▶ [Your objective] Omit all images. Transcribe the rest of the material below exactly.

╭─ Collected material

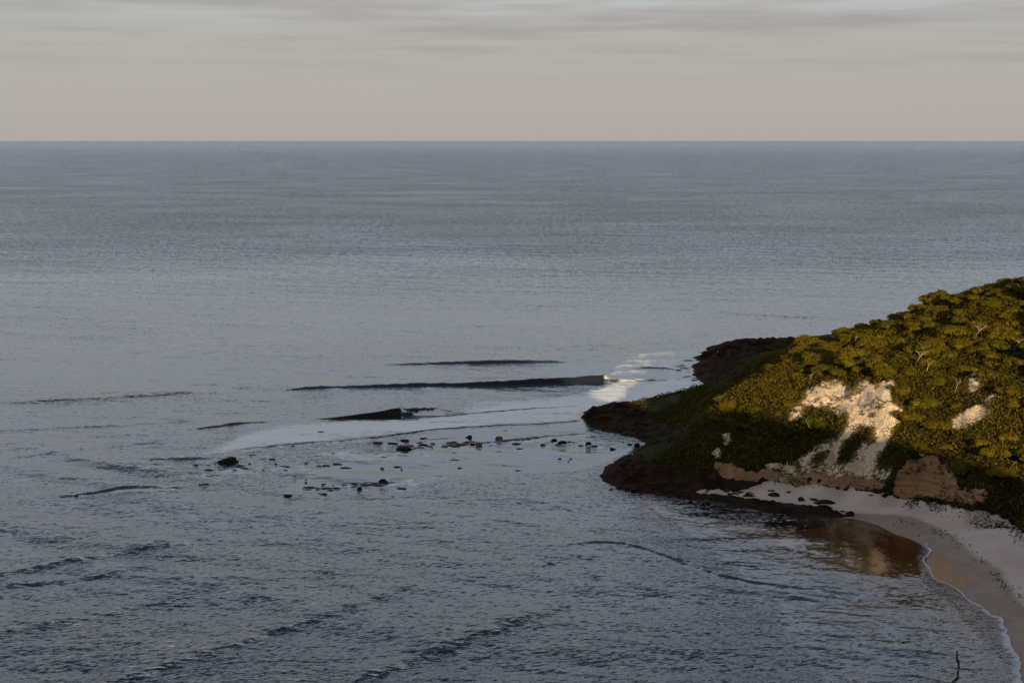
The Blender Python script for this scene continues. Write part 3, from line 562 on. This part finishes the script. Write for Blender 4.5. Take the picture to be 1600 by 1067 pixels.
shallow = (1 - sstep(dep, .3, 2.3)) * (WX > 20) * (WY < 240) * .9
wat = mesh_np('sea', np.stack([WX, WY, WZ], -1).reshape(-1, 3), grid_faces(len(rows), len(cls_)), M_water, True,
              {'farslope': 2.4 * sstep(np.log(WY.clip(1)), math.log(360), math.log(1250)) * (1 - .35 * sstep(np.log(WY.clip(1)), math.log(3500), math.log(20000))), 'chop': chop, 'foam': foam, 'reef': reef, 'rough': rough, 'shallow': shallow})
tag(wat, kind='structure')
# lacy foam along the swash line
def mat_lace():
    m, nt, out = new_mat('swash_foam'); g = N(nt, 'ShaderNodeNewGeometry'); pos = g.outputs['Position']
    v = N(nt, 'ShaderNodeTexVoronoi'); v.feature = 'DISTANCE_TO_EDGE'; v.inputs['Scale'].default_value = 1.6
    n = noise(nt, pos, 1.5, 4, .65); mp = N(nt, 'ShaderNodeVectorMath'); mp.operation = 'MULTIPLY_ADD'; LK(nt, pos, mp.inputs[0]); mp.inputs[1].default_value = (1, 1, 0); 
    cc = N(nt, 'ShaderNodeCombineXYZ'); LK(nt, n, cc.inputs[0]); LK(nt, n, cc.inputs[1]); LK(nt, cc.outputs[0], mp.inputs[2]); LK(nt, mp.outputs[0], v.inputs['Vector'])
    lace = ramp(nt, v.outputs['Distance'], .16, .02)
    e = att(nt, 'edge'); a = math_(nt, 'MAXIMUM', ramp(nt, math_(nt, 'ADD', e, math_(nt, 'MULTIPLY', n, .5)), 1.0, 1.2), math_(nt, 'MULTIPLY', lace, ramp(nt, math_(nt, 'ADD', e, math_(nt, 'MULTIPLY', n, .6)), .55, 1.1, 0, .5)), clamp=True)
    d = N(nt, 'ShaderNodeBsdfDiffuse'); d.inputs[0].default_value = (.55, .57, .62, 1); t_ = N(nt, 'ShaderNodeBsdfTransparent')
    mx = N(nt, 'ShaderNodeMixShader'); LK(nt, a, mx.inputs[0]); LK(nt, t_.outputs[0], mx.inputs[1]); LK(nt, d.outputs[0], mx.inputs[2]); LK(nt, mx.outputs[0], out.inputs[0]); return m
M_lace = mat_lace()
line = resample([atz(*q) for q in [(1592, 1100), (1592, 1067), (1584, 1020), (1566, 985), (1560, 968), (1545, 962), (1510, 935), (1485, 915), (1460, 905), (1445, 888), (1444, 872), (1452, 862), (1446, 850)]], .35)
line = np.array(line); wd = np.interp(np.arange(len(line)) / len(line), [0, .25, .5, .62, .72, .85, .93, 1], [7, 6.5, 2.2, 1.0, 1.2, 1.8, 2.5, .3])
tn = np.gradient(line[:, :2], axis=0); tn /= np.linalg.norm(tn, axis=1)[:, None] + 1e-9; nr_ = np.stack([-tn[:, 1], tn[:, 0]], 1)   # points to sea (left of travel is... checked below)
if (nr_[10] @ np.array([-1, 0])) < 0: nr_ = -nr_
K = 14; V = []; E = []
wig = .9 * vn(line[:, 0], line[:, 1], 3.5, 4, .6) + .5
for i in range(len(line)):
    for j in range(K):
        f = j / (K - 1); q = line[i, :2] - nr_[i] * wig[i] * .8 + nr_[i] * f * wd[i]
        zt = max(float(hgt(q[0], q[1])), 0.0) + .05; V.append((q[0], q[1], zt + .04)); E.append(1 - f)
lace = mesh_np('swash_foam', V, grid_faces(len(line), K), M_lace, True, {'edge': E}); tag(lace, kind='stuff')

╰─

▶ [Answer to this exercise]
The Blender Python script for this scene continues. Write part 3, from line 562 on. This part finishes the script. Write for Blender 4.5. Take the picture to be 1600 by 1067 pixels.
shallow = (1 - sstep(dep, .3, 2.3)) * (WX > 20) * (WY < 240) * .9
wat = mesh_np('sea', np.stack([WX, WY, WZ], -1).reshape(-1, 3), grid_faces(len(rows), len(cls_)), M_water, True,
              {'farslope': 2.4 * sstep(np.log(WY.clip(1)), math.log(360), math.log(1250)) * (1 - .35 * sstep(np.log(WY.clip(1)), math.log(3500), math.log(20000))), 'chop': chop, 'foam': foam, 'reef': reef, 'rough': rough, 'shallow': shallow})
tag(wat, kind='structure')
# lacy foam along the swash line
def mat_lace():
    m, nt, out = new_mat('swash_foam'); g = N(nt, 'ShaderNodeNewGeometry'); pos = g.outputs['Position']
    v = N(nt, 'ShaderNodeTexVoronoi'); v.feature = 'DISTANCE_TO_EDGE'; v.inputs['Scale'].default_value = 1.6
    n = noise(nt, pos, 1.5, 4, .65); mp = N(nt, 'ShaderNodeVectorMath'); mp.operation = 'MULTIPLY_ADD'; LK(nt, pos, mp.inputs[0]); mp.inputs[1].default_value = (1, 1, 0); 
    cc = N(nt, 'ShaderNodeCombineXYZ'); LK(nt, n, cc.inputs[0]); LK(nt, n, cc.inputs[1]); LK(nt, cc.outputs[0], mp.inputs[2]); LK(nt, mp.outputs[0], v.inputs['Vector'])
    lace = ramp(nt, v.outputs['Distance'], .16, .02)
    e = att(nt, 'edge'); a = math_(nt, 'MAXIMUM', ramp(nt, math_(nt, 'ADD', e, math_(nt, 'MULTIPLY', n, .5)), 1.0, 1.2), math_(nt, 'MULTIPLY', lace, ramp(nt, math_(nt, 'ADD', e, math_(nt, 'MULTIPLY', n, .6)), .55, 1.1, 0, .5)), clamp=True)
    d = N(nt, 'ShaderNodeBsdfDiffuse'); d.inputs[0].default_value = (.55, .57, .62, 1); t_ = N(nt, 'ShaderNodeBsdfTransparent')
    mx = N(nt, 'ShaderNodeMixShader'); LK(nt, a, mx.inputs[0]); LK(nt, t_.outputs[0], mx.inputs[1]); LK(nt, d.outputs[0], mx.inputs[2]); LK(nt, mx.outputs[0], out.inputs[0]); return m
M_lace = mat_lace()
line = resample([atz(*q) for q in [(1592, 1100), (1592, 1067), (1584, 1020), (1566, 985), (1560, 968), (1545, 962), (1510, 935), (1485, 915), (1460, 905), (1445, 888), (1444, 872), (1452, 862), (1446, 850)]], .35)
line = np.array(line); wd = np.interp(np.arange(len(line)) / len(line), [0, .25, .5, .62, .72, .85, .93, 1], [7, 6.5, 2.2, 1.0, 1.2, 1.8, 2.5, .3])
tn = np.gradient(line[:, :2], axis=0); tn /= np.linalg.norm(tn, axis=1)[:, None] + 1e-9; nr_ = np.stack([-tn[:, 1], tn[:, 0]], 1)   # points to sea (left of travel is... checked below)
if (nr_[10] @ np.array([-1, 0])) < 0: nr_ = -nr_
K = 14; V = []; E = []
wig = .9 * vn(line[:, 0], line[:, 1], 3.5, 4, .6) + .5
for i in range(len(line)):
    for j in range(K):
        f = j / (K - 1); q = line[i, :2] - nr_[i] * wig[i] * .8 + nr_[i] * f * wd[i]
        zt = max(float(hgt(q[0], q[1])), 0.0) + .05; V.append((q[0], q[1], zt + .04)); E.append(1 - f)
lace = mesh_np('swash_foam', V, grid_faces(len(line), K), M_lace, True, {'edge': E}); tag(lace, kind='stuff')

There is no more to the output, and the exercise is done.